64 is an interesting trick level. To get the crates up top, you've got to kill guards pretty much constantly, so they can respawn and collect them for you. This in itself can be tricky, as mistiming your digs can get you trapped in a corner as they climb out of your pits and keep coming in waves. Then there's the floating structure on the right. To reach it, you have to kill a guard, let it spawn up top, climb up onto the left structure, and then as the guard falls down the shaft between them, walk across the gap using his head. Finally there's the challenge of exiting the stage; collecting the last crate spawns a latter up the center shaft, but you've got to be able to climb it without running into a guard since you can't dig up there, and that's where they'll respawn too!

 

70 is another odd one, without many ways to evade the guards, and even fewer ways to trap them. Digging around the donut-shaped structure to get the crates inside and beneath without getting snuck up on by the guards is a problem, but if you can trick one into falling off the rightmost ladder, he'll be trapped in the corner of the screen forever. The weird-looking structure there can be descended by climbing down the ladders - some of the bricks there are false - but there's nothing to save you if a guard gets between you and the ladder leading back into the action.

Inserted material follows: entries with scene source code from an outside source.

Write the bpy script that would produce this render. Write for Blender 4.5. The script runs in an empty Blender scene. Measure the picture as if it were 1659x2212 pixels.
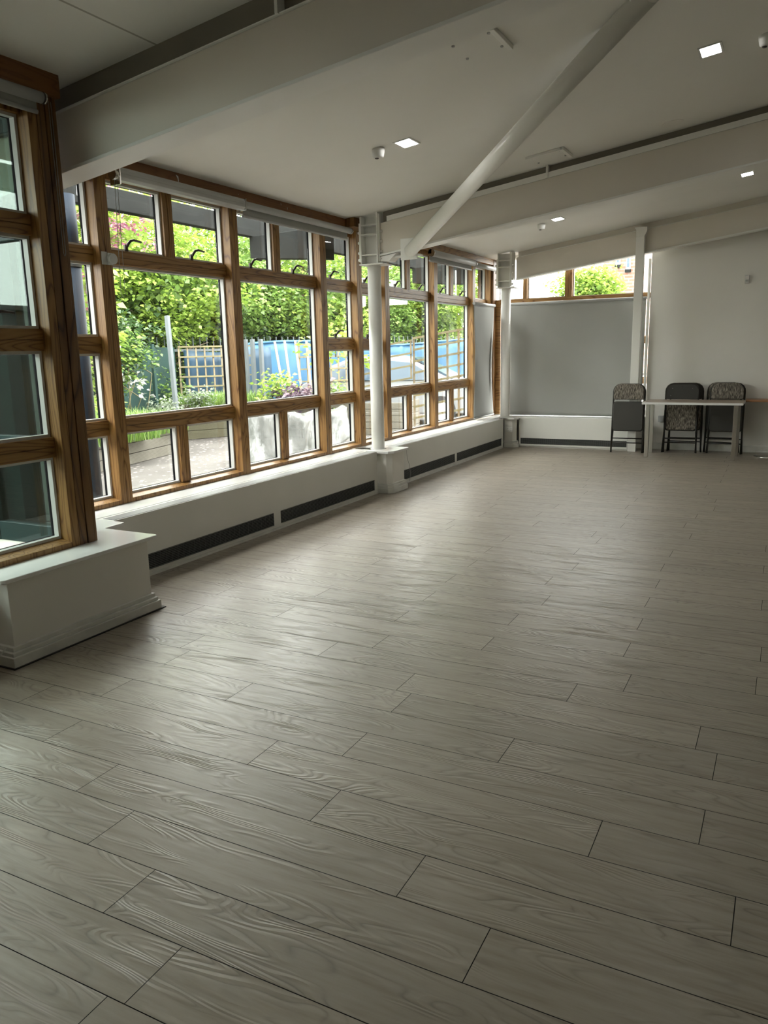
import bpy, math, random
import numpy as np
from mathutils import Vector, Matrix
S = bpy.context.scene
COL = S.collection
PI = math.pi

# ------------------------------------------------------------------ camera
cam = bpy.data.cameras.new('camera'); camo = bpy.data.objects.new('camera', cam); COL.objects.link(camo)
cam.sensor_fit = 'HORIZONTAL'; cam.sensor_width = 36.0; cam.lens = 36.0 * 1689.12 / 1659.0
cam.clip_start = 0.05; cam.clip_end = 500
yaw, pitch, roll = 0.478542759, 0.202989531, -0.0217993485
fw = Vector((-math.sin(yaw)*math.cos(pitch), math.cos(yaw)*math.cos(pitch), -math.sin(pitch)))
r0 = Vector((math.cos(yaw), math.sin(yaw), 0)); u0 = r0.cross(fw)
r1 = math.cos(roll)*r0 + math.sin(roll)*u0; u1 = -math.sin(roll)*r0 + math.cos(roll)*u0
camo.matrix_world = Matrix(((r1.x, u1.x, -fw.x, 0), (r1.y, u1.y, -fw.y, 0), (r1.z, u1.z, -fw.z, 1.5), (0, 0, 0, 1)))
S.camera = camo

# ------------------------------------------------------------------ exposure, sky, sun
S.view_settings.view_transform = 'Standard'; S.view_settings.look = 'None'
S.view_settings.gamma = 1.0; S.view_settings.use_curve_mapping = False
S.view_settings.exposure = 1.15
SKY = 6.5
LED = 26.0
w = bpy.data.worlds.new('overcast_sky'); S.world = w; w.use_nodes = True
nt = w.node_tree; nt.nodes.clear()
tc = nt.nodes.new('ShaderNodeTexCoord'); sx = nt.nodes.new('ShaderNodeSeparateXYZ')
nz = nt.nodes.new('ShaderNodeTexNoise'); nz.inputs['Scale'].default_value = 2.0
mr = nt.nodes.new('ShaderNodeMapRange'); mr.inputs['From Min'].default_value = 0; mr.inputs['From Max'].default_value = 0.9
mr.inputs['To Min'].default_value = 0.75; mr.inputs['To Max'].default_value = 1.2
mx = nt.nodes.new('ShaderNodeMath'); mx.operation = 'MULTIPLY'
ad = nt.nodes.new('ShaderNodeMath'); ad.operation = 'MULTIPLY_ADD'; ad.inputs[1].default_value = 0.25; ad.inputs[2].default_value = 0.87
m2 = nt.nodes.new('ShaderNodeMath'); m2.operation = 'MULTIPLY'; m2.inputs[1].default_value = SKY
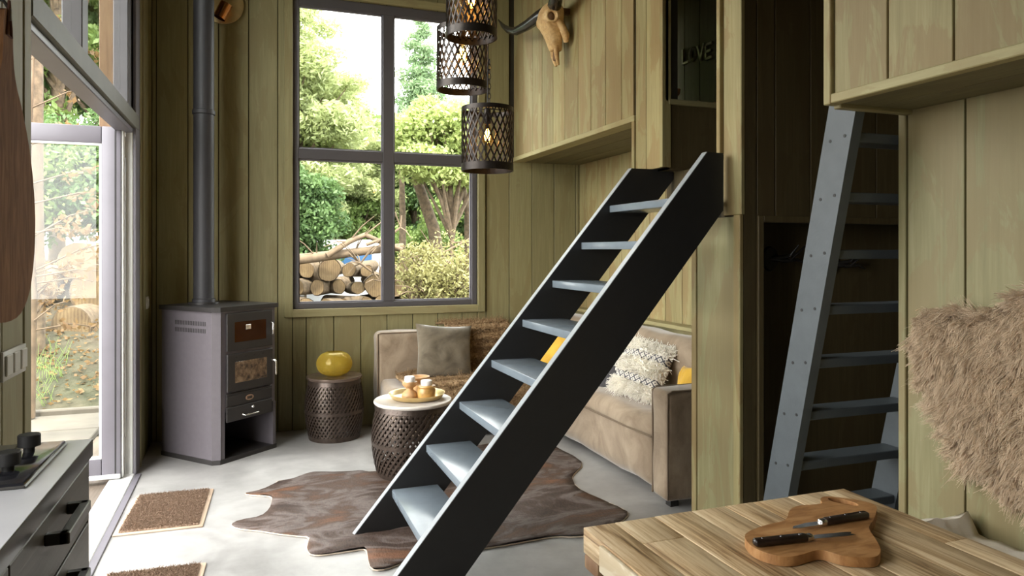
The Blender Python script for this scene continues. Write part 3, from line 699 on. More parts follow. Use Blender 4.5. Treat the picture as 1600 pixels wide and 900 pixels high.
# shaggy cream cushion: woven bands and tufted fields
def bands():
    k = N('woven_band'); tc = k.n('ShaderNodeTexCoord'); sp_ = k.n('ShaderNodeSeparateXYZ'); k.l(tc.outputs['Object'], sp_.inputs[0])
    def tri(out, per, off=0):
        a = k.n('ShaderNodeMath', operation='MULTIPLY_ADD'); a.inputs[1].default_value = 1/per; a.inputs[2].default_value = off; k.l(out, a.inputs[0])
        b = k.n('ShaderNodeMath', operation='PINGPONG'); b.inputs[1].default_value = 1; k.l(a.outputs[0], b.inputs[0]); return b.outputs[0]
    u, v = tri(sp_.outputs[0], .021), tri(sp_.outputs[1], .021, .35)
    ad = k.n('ShaderNodeMath', operation='ADD'); k.l(u, ad.inputs[0]); k.l(v, ad.inputs[1])
    mu = k.n('ShaderNodeMath', operation='MULTIPLY'); mu.inputs[1].default_value = 2.0; k.l(ad.outputs[0], mu.inputs[0])
    pp = k.n('ShaderNodeMath', operation='PINGPONG'); pp.inputs[1].default_value = 1; k.l(mu.outputs[0], pp.inputs[0])
    ab = k.n('ShaderNodeMath', operation='ABSOLUTE'); k.l(sp_.outputs[1], ab.inputs[0])
    sb = k.n('ShaderNodeMath', operation='SUBTRACT'); sb.inputs[1].default_value = .078; k.l(ab.outputs[0], sb.inputs[0])
    a2 = k.n('ShaderNodeMath', operation='ABSOLUTE'); k.l(sb.outputs[0], a2.inputs[0])
    lt = k.n('ShaderNodeMath', operation='LESS_THAN'); lt.inputs[1].default_value = .026; k.l(a2.outputs[0], lt.inputs[0])
    pat = k.ramp(pp.outputs[0], [(.42, (.07, .07, .085)), (.5, (.66, .62, .55))])
    k.set(Base_Color=k.mix(lt.outputs[0], (.86, .82, .74), pat), Roughness=.95); return k.m
pm = pillow(.37, .37, .15, 11); cu = put('shaggy_cushion', pm, bands())
tag(cu, 'shaggy cream cushion with two dark patterned bands on the sofa', 'cushion', 'cushions on the sofa'); place(cu, (2.36, 3.99, .645), -62, 26, -9)
def hair(name, roots, dirs, length, rad, mat, parent=None, seg=4, curl=.4, droop=(0, 0, 0), clump=0):
    n = len(roots); P = np.zeros((n, seg, 3)); d = np.array(dirs, float); r = np.array(roots, float)
    L = length*(.6+.8*rng.random(n)); side = rng.normal(size=(n, 3))*curl; dr_ = np.array(droop)
    for i in range(seg):
        f = i/(seg-1)
        P[:, i] = r + (d*f + side*f*f*.5 + dr_*f*f)*L[:, None]
    if clump:
        ci = rng.choice(n, clump, replace=False); near = np.empty(n, int)
        for a in range(0, n, 4000): near[a:a+4000] = ((r[a:a+4000, None]-r[ci][None])**2).sum(2).argmin(1)
        g = P[ci][near]
        for i in range(seg): f = (i/(seg-1))**1.3*.6; P[:, i] = P[:, i]*(1-f) + g[:, i]*f
    hc = bpy.data.hair_curves.new(name); hc.add_curves([seg]*n)
    hc.position_data.foreach_set('vector', P.reshape(-1).astype(np.float32))
    at = hc.attributes.new('radius', 'FLOAT', 'POINT')
    rr = np.tile(np.linspace(1, .35, seg), n)*rad; at.data.foreach_set('value', rr.astype(np.float32))
    hc.materials.append(mat); o = bpy.data.objects.new(name, hc); C.objects.link(o)
    if parent is not None: o.parent = parent
    return o
roots, dirs = [], []
for _ in range(9000):
    p = random.choice(pm.polygons); c = p.center
    if p.normal.z < .12 and abs(c.y) < .16: continue
    co = sum((pm.vertices[i].co*random.random() for i in p.vertices), Vector())
    ws_ = [random.random() for _ in p.vertices]; s_ = sum(ws_); co = sum((pm.vertices[i].co*(a/s_) for i, a in zip(p.vertices, ws_)), Vector())
    if abs(abs(co.y)-.078) < .026: continue
    roots.append(co); dirs.append(p.normal*.8 + Vector((random.gauss(0, .45), random.gauss(-.25, .4), 0)))
h_ = hair('tufts', roots, dirs, .024, .0034, plain('cream_wool', (.90, .86, .77), .9), cu, curl=.8); h_['kind'] = 'stuff'
# nubby brown throw over the back and seat
def throwm():
    k = N('nubby_throw'); f = k.noise(k.pos(), 60, 4, .7); k.set(Base_Color=k.ramp(f, [(.3, (.12, .065, .028)), (.5, (.36, .225, .11)), (.7, (.60, .43, .24))]), Roughness=.95); k.bump(f, 1, .02); return k.m
thv, thf = [], []
path = [(5.585, .46), (5.53, .70), (5.555, .785), (5.62, .805), (5.70, .80), (5.755, .785)]
front = [(5.09, .20), (5.095, .36), (5.12, .415), (5.25, .425), (5.40, .425), (5.50, .435), (5.535, .47), (5.54, .55)]
prof = front + [(5.54, .64)] + path[1:]
nx = 30; x0_, x1_ = 1.36, 2.02
for j, (yy, zz) in enumerate(prof):
    for i in range(nx+1):
        f = i/nx; w0 = .02*math.sin(j*1.3)
        # the seat part spreads wider to the left than the part over the back
        xs = x0_ + w0 + (-.30 if j < 6 else (.04 if j > 8 else -.12)) if f == 0 else None
        xl = x0_ + w0 + (-.30 if j < 6 else (.10 if j > 8 else -.10))
        x = xl + (x1_-xl)*f
        nzz = .010*mnoise.noise(Vector((x*14, j*.9, 0)))
        thv.append((x, yy-abs(nzz), zz+abs(nzz)+.004))
for j in range(len(prof)-1):
    for i in range(nx):
        a = j*(nx+1)+i; thf.append((a, a+1, a+nx+2, a+nx+1))
tm = pymesh('throw_blanket', thv, thf, 70); tm.materials.append(throwm())
to = put('throw_blanket', tm, None); tag(to, 'nubby brown throw blanket draped over the sofa below the window', 'blanket')
mo = to.modifiers.new('thick', 'SOLIDIFY'); mo.thickness = .008; mo.offset = 1
roots, dirs = [], []
for _ in range(9000):
    p = random.choice(tm.polygons); ws_ = [random.random() for _ in p.vertices]; s_ = sum(ws_)
    roots.append(sum((tm.vertices[i].co*(a/s_) for i, a in zip(p.vertices, ws_)), Vector())); nn = p.normal if p.normal.z - p.normal.y > 0 else -p.normal
    dirs.append(nn*.9 + Vector((random.gauss(0, .5), random.gauss(0, .3), random.gauss(-.1, .4))))
h_ = hair('loops', roots, dirs, .020, .0024, throwm(), to, curl=1.2); h_['kind'] = 'stuff'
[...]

75 has a nasty surprise. The second row of bricks near the bottom of the screen is full of invisible holes! You can't walk to the ladder structures; you've got to climb from structure to structure by way of monkey bars. And if you drop down, there's a good chance that you'll get mobbed on both sides by guards who drop down with you, falling through the holes into the tunnel. But if you can get them all to drop down with you on just your left side, then you can easily leave them in the dust, exit the tunnel via ladder, and clear the stage at your leisure.


I'm on level 78 right now, slightly more than halfway through the game in terms of level count, but things aren't getting any easier, and I'm starting to feel a bit Lode Runner'd out. We'll see if my patience wears out before the supply of levels do.